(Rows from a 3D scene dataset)
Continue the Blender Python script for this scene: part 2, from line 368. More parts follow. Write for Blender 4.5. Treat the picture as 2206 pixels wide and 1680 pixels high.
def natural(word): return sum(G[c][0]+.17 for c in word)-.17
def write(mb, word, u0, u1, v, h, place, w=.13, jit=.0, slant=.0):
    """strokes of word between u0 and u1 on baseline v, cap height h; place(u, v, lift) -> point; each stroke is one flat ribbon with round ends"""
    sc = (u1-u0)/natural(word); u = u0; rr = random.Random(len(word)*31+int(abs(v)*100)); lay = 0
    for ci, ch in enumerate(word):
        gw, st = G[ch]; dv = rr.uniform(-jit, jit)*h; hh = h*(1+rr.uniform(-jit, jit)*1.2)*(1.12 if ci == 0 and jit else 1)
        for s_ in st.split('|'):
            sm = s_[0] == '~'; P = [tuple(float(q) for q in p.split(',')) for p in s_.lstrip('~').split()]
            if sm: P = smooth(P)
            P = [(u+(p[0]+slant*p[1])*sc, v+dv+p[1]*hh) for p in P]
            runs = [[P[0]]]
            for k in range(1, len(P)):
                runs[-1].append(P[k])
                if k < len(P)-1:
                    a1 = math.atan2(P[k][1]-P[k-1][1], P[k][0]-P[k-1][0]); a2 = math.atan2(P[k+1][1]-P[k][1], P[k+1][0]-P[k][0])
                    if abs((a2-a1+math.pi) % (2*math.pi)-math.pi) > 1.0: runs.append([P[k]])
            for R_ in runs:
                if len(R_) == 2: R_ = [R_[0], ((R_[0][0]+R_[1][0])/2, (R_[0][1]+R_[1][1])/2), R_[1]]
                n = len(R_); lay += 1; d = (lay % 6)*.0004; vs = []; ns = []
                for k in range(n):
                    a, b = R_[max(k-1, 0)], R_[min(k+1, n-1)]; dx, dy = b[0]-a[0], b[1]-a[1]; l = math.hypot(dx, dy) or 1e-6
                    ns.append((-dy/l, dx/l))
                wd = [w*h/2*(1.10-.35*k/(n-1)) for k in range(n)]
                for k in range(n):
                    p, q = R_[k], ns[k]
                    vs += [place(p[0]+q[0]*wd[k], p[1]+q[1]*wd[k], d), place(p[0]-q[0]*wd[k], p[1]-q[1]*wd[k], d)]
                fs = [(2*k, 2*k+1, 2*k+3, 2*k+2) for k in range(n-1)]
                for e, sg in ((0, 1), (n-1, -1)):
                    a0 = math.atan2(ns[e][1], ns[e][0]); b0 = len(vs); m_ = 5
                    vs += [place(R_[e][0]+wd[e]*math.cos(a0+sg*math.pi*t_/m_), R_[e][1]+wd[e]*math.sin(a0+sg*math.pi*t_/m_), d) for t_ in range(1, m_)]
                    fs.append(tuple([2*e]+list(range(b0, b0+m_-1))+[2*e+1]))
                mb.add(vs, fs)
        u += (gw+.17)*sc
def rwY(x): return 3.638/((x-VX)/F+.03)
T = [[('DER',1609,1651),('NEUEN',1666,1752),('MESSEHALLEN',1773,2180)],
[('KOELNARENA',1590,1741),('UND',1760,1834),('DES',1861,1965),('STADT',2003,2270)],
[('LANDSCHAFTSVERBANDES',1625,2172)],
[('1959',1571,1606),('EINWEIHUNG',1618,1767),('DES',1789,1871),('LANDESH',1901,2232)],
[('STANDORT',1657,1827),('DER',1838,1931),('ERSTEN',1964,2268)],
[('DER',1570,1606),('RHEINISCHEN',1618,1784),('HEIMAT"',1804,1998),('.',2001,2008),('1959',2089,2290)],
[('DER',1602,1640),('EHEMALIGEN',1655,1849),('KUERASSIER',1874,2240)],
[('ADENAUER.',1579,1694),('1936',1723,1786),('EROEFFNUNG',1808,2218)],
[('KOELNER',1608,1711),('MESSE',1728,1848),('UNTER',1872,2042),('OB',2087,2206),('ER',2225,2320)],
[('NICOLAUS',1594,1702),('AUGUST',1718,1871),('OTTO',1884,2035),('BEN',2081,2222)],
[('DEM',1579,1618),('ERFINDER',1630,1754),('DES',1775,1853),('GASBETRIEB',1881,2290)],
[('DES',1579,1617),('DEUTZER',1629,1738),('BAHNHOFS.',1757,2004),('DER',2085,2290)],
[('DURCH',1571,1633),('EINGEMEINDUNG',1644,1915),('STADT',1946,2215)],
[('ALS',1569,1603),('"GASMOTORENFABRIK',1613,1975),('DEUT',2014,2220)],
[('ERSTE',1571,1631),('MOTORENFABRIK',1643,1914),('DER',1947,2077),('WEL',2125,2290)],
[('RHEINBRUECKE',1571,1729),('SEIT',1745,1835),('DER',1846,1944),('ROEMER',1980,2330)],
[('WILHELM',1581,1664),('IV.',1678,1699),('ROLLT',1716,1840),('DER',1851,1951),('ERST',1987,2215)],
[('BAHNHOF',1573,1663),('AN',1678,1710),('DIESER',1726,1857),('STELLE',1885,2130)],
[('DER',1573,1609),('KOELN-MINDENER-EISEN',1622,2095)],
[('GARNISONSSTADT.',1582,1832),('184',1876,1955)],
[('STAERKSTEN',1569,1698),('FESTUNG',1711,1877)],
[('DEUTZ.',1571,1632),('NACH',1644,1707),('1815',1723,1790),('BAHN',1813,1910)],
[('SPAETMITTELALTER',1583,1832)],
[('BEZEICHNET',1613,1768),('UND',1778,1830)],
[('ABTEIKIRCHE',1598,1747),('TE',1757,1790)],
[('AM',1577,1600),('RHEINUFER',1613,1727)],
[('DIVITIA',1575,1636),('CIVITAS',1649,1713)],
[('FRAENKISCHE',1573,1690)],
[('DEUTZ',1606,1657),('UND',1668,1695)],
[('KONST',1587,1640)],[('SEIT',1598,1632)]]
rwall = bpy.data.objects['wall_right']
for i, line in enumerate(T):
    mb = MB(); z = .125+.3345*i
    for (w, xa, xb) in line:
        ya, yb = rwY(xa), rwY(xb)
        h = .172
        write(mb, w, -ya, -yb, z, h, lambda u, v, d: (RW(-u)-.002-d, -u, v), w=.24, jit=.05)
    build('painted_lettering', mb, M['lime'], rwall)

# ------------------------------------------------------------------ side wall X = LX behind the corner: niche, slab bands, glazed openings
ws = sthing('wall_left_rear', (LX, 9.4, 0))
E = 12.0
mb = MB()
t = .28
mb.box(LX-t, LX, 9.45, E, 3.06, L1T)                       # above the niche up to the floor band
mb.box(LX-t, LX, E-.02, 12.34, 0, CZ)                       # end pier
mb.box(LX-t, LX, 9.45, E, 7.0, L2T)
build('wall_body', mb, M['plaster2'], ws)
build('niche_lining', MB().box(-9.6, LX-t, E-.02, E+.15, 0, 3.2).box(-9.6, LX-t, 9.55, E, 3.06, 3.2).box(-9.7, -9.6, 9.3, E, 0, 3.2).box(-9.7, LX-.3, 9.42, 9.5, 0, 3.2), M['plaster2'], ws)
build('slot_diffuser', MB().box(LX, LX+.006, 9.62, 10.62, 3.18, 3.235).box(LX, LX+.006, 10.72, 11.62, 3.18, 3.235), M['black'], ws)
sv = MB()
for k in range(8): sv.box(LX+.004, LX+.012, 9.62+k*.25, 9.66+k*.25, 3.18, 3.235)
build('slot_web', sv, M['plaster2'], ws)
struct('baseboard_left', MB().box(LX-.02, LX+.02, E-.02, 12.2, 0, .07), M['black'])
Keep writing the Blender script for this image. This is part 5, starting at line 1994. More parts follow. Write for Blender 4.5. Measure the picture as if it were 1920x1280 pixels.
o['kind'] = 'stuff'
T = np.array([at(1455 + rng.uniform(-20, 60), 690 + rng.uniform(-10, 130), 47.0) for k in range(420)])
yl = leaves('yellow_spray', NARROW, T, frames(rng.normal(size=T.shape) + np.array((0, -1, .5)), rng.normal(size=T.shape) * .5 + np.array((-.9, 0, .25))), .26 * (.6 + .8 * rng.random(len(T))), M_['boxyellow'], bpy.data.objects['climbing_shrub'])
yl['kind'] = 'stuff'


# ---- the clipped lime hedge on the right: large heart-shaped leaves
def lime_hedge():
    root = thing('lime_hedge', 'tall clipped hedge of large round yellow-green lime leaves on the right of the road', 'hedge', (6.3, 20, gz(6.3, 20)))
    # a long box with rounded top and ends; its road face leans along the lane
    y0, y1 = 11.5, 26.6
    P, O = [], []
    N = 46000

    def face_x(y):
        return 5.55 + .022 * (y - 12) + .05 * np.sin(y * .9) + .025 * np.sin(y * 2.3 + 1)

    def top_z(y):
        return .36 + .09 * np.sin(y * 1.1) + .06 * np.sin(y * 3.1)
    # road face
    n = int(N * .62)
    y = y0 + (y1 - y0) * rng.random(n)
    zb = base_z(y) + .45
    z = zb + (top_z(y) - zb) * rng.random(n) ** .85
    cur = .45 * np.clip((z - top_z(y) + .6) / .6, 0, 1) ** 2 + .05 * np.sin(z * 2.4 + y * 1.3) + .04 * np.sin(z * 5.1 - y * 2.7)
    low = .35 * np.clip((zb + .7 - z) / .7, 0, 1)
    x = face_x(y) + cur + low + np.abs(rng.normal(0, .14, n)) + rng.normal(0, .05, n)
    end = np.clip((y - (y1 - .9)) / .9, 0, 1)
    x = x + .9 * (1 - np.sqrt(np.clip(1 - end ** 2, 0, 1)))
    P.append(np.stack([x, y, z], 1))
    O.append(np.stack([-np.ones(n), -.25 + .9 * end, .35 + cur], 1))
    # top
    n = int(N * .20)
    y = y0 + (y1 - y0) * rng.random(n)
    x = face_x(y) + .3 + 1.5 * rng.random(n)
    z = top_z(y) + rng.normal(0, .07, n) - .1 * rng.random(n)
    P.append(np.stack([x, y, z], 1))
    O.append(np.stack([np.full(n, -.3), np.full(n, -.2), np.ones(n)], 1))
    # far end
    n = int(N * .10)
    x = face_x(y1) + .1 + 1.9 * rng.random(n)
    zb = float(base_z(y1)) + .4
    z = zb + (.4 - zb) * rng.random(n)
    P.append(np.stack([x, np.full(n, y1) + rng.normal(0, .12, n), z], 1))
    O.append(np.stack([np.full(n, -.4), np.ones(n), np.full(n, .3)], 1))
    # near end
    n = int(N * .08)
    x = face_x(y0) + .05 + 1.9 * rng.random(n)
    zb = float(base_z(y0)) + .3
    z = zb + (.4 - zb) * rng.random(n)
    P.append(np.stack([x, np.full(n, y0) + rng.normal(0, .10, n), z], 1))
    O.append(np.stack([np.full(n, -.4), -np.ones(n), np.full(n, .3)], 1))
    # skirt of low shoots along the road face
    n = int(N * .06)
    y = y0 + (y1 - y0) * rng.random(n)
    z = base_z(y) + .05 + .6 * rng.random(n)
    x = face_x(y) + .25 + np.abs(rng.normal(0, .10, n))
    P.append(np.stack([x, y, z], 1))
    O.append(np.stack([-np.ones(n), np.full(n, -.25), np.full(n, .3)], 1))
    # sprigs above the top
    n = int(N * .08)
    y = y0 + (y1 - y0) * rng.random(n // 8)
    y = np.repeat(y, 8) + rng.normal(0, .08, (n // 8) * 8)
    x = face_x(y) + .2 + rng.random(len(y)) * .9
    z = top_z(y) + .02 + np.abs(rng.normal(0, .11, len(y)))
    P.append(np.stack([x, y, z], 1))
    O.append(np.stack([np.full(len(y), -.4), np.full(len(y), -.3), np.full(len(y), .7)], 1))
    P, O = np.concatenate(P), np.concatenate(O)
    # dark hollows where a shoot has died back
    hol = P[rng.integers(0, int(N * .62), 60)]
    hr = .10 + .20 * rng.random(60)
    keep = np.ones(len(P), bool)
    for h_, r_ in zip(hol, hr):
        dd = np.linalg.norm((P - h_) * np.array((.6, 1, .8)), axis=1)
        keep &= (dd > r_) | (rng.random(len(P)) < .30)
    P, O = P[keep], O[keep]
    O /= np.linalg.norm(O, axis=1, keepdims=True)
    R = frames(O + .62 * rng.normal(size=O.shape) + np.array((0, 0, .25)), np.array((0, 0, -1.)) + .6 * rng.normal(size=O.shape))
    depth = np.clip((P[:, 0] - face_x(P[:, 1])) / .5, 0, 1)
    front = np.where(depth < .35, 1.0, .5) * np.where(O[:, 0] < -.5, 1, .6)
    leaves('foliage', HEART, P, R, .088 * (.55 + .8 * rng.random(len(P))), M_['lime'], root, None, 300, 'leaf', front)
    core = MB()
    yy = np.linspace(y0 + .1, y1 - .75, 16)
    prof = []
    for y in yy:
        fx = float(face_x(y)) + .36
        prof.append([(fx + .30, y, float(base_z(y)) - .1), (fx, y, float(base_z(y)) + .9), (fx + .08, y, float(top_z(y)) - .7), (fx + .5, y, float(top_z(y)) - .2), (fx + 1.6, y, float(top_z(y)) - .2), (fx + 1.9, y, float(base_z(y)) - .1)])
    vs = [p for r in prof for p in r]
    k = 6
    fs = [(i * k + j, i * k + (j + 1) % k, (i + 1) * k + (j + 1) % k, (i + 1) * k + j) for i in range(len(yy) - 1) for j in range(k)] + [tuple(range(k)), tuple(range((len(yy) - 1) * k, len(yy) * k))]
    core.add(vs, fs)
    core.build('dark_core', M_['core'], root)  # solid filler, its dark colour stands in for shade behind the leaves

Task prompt
Quote verbatim the line containing "core.add(vs, fs)" and every line after it through the end of the records above.

Result below
    core.add(vs, fs)
    core.build('dark_core', M_['core'], root)  # solid filler, its dark colour stands in for shade behind the leaves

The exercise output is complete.